**Stored data:**
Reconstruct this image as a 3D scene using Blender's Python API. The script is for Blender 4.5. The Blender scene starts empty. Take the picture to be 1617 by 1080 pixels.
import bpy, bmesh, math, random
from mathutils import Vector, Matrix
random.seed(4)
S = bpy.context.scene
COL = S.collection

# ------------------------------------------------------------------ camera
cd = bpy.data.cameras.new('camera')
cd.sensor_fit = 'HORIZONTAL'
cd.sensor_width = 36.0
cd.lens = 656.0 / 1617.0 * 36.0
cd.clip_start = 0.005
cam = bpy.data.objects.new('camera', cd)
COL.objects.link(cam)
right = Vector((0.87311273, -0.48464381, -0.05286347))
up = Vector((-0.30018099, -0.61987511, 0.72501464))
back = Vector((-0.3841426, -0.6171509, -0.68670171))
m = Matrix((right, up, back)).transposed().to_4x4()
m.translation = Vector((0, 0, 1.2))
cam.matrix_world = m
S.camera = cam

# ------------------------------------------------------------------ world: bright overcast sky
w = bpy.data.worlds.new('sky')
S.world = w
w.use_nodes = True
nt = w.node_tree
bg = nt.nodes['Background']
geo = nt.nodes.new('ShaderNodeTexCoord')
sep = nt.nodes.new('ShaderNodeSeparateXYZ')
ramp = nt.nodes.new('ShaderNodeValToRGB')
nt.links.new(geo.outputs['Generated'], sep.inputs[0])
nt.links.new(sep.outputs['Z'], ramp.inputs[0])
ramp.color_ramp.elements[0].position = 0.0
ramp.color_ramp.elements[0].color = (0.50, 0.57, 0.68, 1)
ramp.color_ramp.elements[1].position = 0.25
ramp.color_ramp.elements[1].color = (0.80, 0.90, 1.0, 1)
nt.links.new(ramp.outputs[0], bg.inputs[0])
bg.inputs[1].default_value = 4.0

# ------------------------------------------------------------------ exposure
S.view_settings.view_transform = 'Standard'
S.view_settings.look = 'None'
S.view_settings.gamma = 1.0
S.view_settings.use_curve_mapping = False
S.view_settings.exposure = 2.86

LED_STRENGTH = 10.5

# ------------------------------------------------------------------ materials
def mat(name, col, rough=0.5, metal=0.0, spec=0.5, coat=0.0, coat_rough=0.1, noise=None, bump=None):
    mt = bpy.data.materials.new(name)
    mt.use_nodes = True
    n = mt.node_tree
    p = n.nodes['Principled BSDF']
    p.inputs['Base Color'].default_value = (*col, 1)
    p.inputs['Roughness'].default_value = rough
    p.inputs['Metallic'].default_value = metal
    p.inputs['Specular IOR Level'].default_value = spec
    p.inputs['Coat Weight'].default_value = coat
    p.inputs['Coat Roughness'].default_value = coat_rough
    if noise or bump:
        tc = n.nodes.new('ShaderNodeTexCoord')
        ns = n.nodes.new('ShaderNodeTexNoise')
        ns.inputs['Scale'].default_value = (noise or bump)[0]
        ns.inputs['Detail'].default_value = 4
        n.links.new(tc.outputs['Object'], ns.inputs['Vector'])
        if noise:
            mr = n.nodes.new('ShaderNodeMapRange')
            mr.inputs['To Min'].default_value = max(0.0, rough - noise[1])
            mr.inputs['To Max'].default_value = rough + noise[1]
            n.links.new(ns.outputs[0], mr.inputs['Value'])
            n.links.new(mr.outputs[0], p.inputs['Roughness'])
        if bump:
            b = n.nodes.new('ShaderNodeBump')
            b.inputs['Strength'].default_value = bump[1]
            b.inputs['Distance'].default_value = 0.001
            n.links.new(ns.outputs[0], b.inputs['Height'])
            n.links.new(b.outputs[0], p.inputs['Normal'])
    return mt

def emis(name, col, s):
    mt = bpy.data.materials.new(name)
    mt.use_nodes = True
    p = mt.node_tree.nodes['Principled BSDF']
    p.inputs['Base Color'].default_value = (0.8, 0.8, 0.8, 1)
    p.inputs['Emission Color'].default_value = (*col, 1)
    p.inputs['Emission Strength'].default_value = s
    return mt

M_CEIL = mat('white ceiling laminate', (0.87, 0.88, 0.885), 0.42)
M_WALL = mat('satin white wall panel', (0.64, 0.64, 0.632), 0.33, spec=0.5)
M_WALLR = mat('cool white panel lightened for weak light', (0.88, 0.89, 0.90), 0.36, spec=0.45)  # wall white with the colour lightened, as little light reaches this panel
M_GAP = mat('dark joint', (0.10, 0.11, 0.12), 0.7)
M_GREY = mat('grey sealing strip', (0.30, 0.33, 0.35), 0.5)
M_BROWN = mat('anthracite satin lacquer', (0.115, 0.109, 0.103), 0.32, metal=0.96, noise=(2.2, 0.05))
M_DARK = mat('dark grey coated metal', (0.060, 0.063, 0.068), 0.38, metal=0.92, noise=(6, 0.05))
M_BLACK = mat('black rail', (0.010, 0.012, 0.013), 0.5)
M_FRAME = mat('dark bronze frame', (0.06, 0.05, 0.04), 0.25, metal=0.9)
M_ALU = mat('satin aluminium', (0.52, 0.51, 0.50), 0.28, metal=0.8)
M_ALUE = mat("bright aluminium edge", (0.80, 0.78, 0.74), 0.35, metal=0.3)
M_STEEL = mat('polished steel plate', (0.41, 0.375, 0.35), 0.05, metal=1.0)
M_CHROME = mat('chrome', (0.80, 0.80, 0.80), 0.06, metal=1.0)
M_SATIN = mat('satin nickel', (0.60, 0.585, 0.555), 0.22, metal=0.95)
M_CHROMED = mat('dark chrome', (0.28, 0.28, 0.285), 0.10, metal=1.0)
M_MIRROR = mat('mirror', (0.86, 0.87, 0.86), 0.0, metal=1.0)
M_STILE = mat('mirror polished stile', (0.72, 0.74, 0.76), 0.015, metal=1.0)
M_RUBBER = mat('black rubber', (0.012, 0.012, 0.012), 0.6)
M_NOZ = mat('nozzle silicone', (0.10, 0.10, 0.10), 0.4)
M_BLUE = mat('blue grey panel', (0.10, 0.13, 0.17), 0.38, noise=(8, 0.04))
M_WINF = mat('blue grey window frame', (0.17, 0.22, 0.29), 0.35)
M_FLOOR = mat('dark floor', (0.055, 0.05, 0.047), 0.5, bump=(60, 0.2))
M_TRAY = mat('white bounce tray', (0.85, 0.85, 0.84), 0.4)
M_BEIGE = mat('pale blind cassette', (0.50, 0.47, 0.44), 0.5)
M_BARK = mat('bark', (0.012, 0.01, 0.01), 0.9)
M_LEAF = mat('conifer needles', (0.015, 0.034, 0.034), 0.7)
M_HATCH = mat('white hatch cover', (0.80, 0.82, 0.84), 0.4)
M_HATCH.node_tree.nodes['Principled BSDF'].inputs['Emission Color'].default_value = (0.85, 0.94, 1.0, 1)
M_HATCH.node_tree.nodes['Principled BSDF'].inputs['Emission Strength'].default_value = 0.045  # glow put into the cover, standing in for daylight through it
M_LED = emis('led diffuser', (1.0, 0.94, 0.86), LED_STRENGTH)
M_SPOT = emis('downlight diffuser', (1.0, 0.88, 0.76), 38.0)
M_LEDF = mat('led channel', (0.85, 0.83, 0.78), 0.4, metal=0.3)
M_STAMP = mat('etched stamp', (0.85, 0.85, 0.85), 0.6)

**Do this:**
Set down each line of the material verbatim, from the first line through the line that contains "S.camera = cam".

**Full output:**
Reconstruct this image as a 3D scene using Blender's Python API. The script is for Blender 4.5. The Blender scene starts empty. Take the picture to be 1617 by 1080 pixels.
import bpy, bmesh, math, random
from mathutils import Vector, Matrix
random.seed(4)
S = bpy.context.scene
COL = S.collection

# ------------------------------------------------------------------ camera
cd = bpy.data.cameras.new('camera')
cd.sensor_fit = 'HORIZONTAL'
cd.sensor_width = 36.0
cd.lens = 656.0 / 1617.0 * 36.0
cd.clip_start = 0.005
cam = bpy.data.objects.new('camera', cd)
COL.objects.link(cam)
right = Vector((0.87311273, -0.48464381, -0.05286347))
up = Vector((-0.30018099, -0.61987511, 0.72501464))
back = Vector((-0.3841426, -0.6171509, -0.68670171))
m = Matrix((right, up, back)).transposed().to_4x4()
m.translation = Vector((0, 0, 1.2))
cam.matrix_world = m
S.camera = cam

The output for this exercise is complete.